When do our invitations need to be mailed? Ideally, you want your invitations to go out eight weeks before the wedding date.

We don’t want to spend a lot of money on invitations, how important are they anyway?

Every guest who attends your wedding sees the invitation. In the grand scheme of your wedding budget, it’s one of the smaller costs, but your invitations have the potential to have a high impact. The second a guest opens your invitation, they will form an opinion about the tone of your event. Is it a casual backyard affair? A beachside celebration? A formal seated dinner? So much can be communicated to your guests about what the day will be like. It is an opportunity not to be missed!

As far as budget, there are many printing styles—engraving, letterpress, thermography and flat printing to name a few— all at different price levels, so you have options no matter what your budget is. You might be surprised about how reasonable invitations can be, even custom designs!


Martha Stewart Weddings

How do we let our guests know that children are not invited?

This is one of the most common questions we are asked. It can be a touchy subject, and of course you do not want to hurt anyone’s feelings. One thing is certain: it is in bad taste to print anything on your invitations about children not being invited. The rule of etiquette here is: the people invited to the event are listed on the envelope by name. But, some are not aware of this rule, so it is something that needs to be gently communicated to guests by word of mouth.

When should my RSVP date be?

We recommend four weeks before your wedding date. You will need to provide a guest count to your caterer, designer, and venue, so the more time before the wedding you have to finalize, the better. Many costs are related to the guest count (your catering bill, for example), so it is an important number to watch. 

And what should my RSVP card say?

The important information you need is the name of the guest and whether they are coming. You can also ask for entrée choice on this piece. We do not recommend saying “Number of persons attending” as that makes guests think they can add people and just put a random number, instead of who you have actually invited. This could pose a problem because you might not know their names (an issue if you are assigning seats), and your guest count could increase beyond your control.


Bernard Maisner

What is the piece of tissue for and do I need to use it?

This is a tradition from when all invitations were engraved, and the printer wanted to keep the ink from smudging as it dried. It is not necessary, but can add a nice touch to formal, traditional invitation suites.

Do we have to use two envelopes?

The short answer is no! This is also a tradition from when invitations were hand-delivered, and the outer envelope protected the inner envelope and invitation itself from getting dirty as it traveled to its destination.

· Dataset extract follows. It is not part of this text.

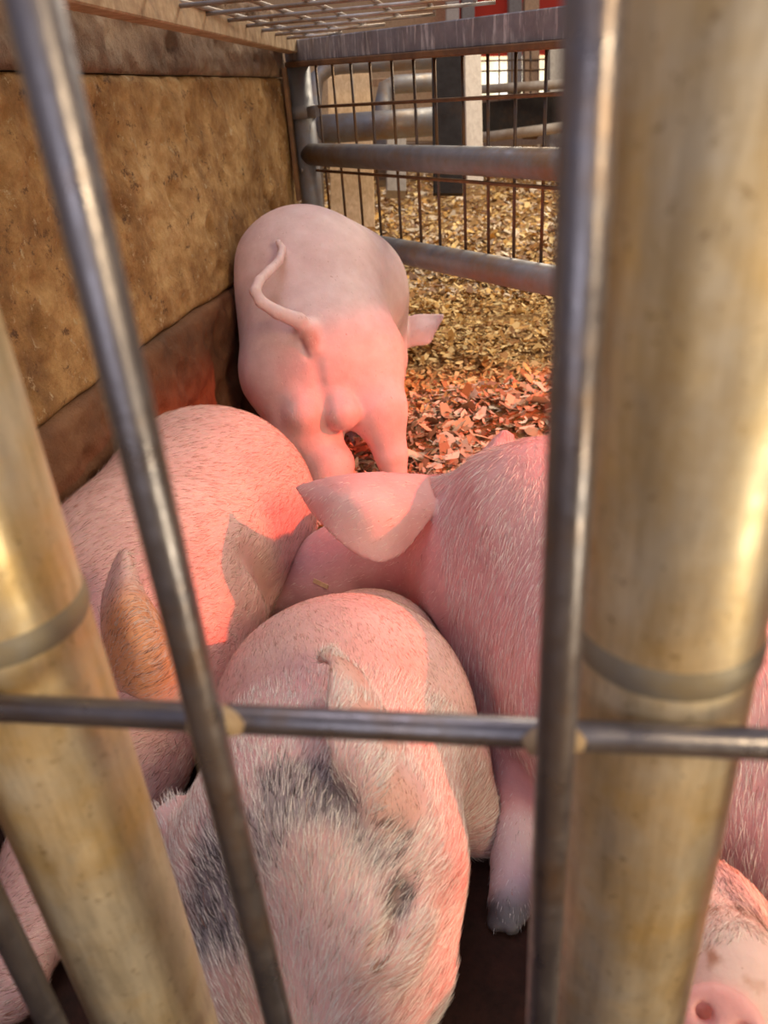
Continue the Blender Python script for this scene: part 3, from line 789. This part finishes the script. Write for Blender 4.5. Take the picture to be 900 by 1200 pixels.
def chip_on(sol, px, py, L, W_, label):
    c = sol.on(px, py, .001); n_ = np.array([(sol.f((c + d_)[None]) - sol.f((c - d_)[None]))[0] for d_ in np.eye(3) * .004]); n_ /= np.linalg.norm(n_)
    a_ = M @ np.array([1., .3, 0]); a_ = a_ - a_.dot(n_) * n_; a_ /= np.linalg.norm(a_)
    b0 = MB().bar(c - a_ * L / 2, c + a_ * L / 2 + n_ * .001, W_, .0016, n_, .0006)
    tag(b0.build('wood_chip', M_wood), label, 'wood chip')
chip_on(solid_right, 376, 684, .022, .006, 'small wood chip lying on the muzzle below the flopped ear')

# ------------------------------------------------------------------ front panel
fp0 = np.array([.037, .135, 0.]); FD = -N   # panel runs square to the wall
pn = empty('pen_fence', (0, .142, 0)); tag(pn, 'galvanised pipe and steel rod front panel crossing the whole view', 'fence')
def fx(x, out=0.):                          # point of rod plane at world x; out = towards pen
    s_ = (x - fp0[0]) / N[0]; return fp0 + N * s_ + U * out
for x in (-.314, -.227, -.1385, -.050, .037, .125, .212):
    p = fx(x); tube('upright_rod', [[p[0], p[1], 0.02], [p[0], p[1], .95]], .0047, M_rod, pn, 24)
a, b_ = fx(-.34, .0085), fx(.34, .0085)
for z in (.504, .30, .75): tube('cross_rod', [[a[0], a[1], z], [b_[0], b_[1], z]], .0040, M_rod, pn, 24)
for px, py, dt in ((745, 1000, .0), (112, 1000, .0)):
    d = ray(px, py); 
    c = V(px, py, fp0 + U * (.0085 + .004 + .0245), 99.9)
    o = tube('pipe', [[c[0], c[1], 0.0], [c[0], c[1], .95]], .0243, M_galv, pn, 48)
    zr = .517  # height of the slightly raised darker ring
    MB().tube([[c[0], c[1], zr - .0045], [c[0], c[1], zr - .002], [c[0], c[1], zr + .002], [c[0], c[1], zr + .0045]], [.0243, .0252, .0252, .0243], 48, False).build('dark_ring', M_ring, o, True).location = (0, 0, 0)
    r = o.children[0]; r.location = (0, 0, 0)
    for vv in r.data.vertices: vv.co = vv.co - Vector(pn.location)
for x in (-.050, .037):
    p = fx(x, .005)
    mb = MB().tube([p + [-.007, 0, .504], p + [0, 0, .507], p + [.007, 0, .504]], [.0025, .0052, .0025], 12); mb.build('weld', M_tanbar, pn, True)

The benefit of doing two envelopes is ease of addressing. The outer envelope can be less specific (in the matter of inviting children, for instance), while the inner envelope lists each name of the invited guests. You can do both jobs on one envelope, but in some instances, it is easier to use two.

How do I let guests know the dress code, specifically black tie?

Traditionally, dress code is something that was communicated by the time of day of the event (after 6:00pm is considered formal), the formality of the invitation (engraved vs. digital, for example), and a traditional wedding venue like a high-end hotel ballroom. That said, times have changed and if you want a black-tie event, you might consider adding a printed “black-tie optional” enclosure to your invitation, and/or putting it on your wedding website. It is not considered appropriate to list dress code on the invitation itself.

I want to do place cards, but how do I handle last minute changes?

This can be tough. The easiest solution is to have extra place cards handy. That way, if it’s a last minute addition, your coordinator can hand-write their card. If you think this might be the case with your guests, a good recommendation is having a 2-piece escort card as well, where the guest’s name is on an envelope, and their table is on an insert that can be easily switched.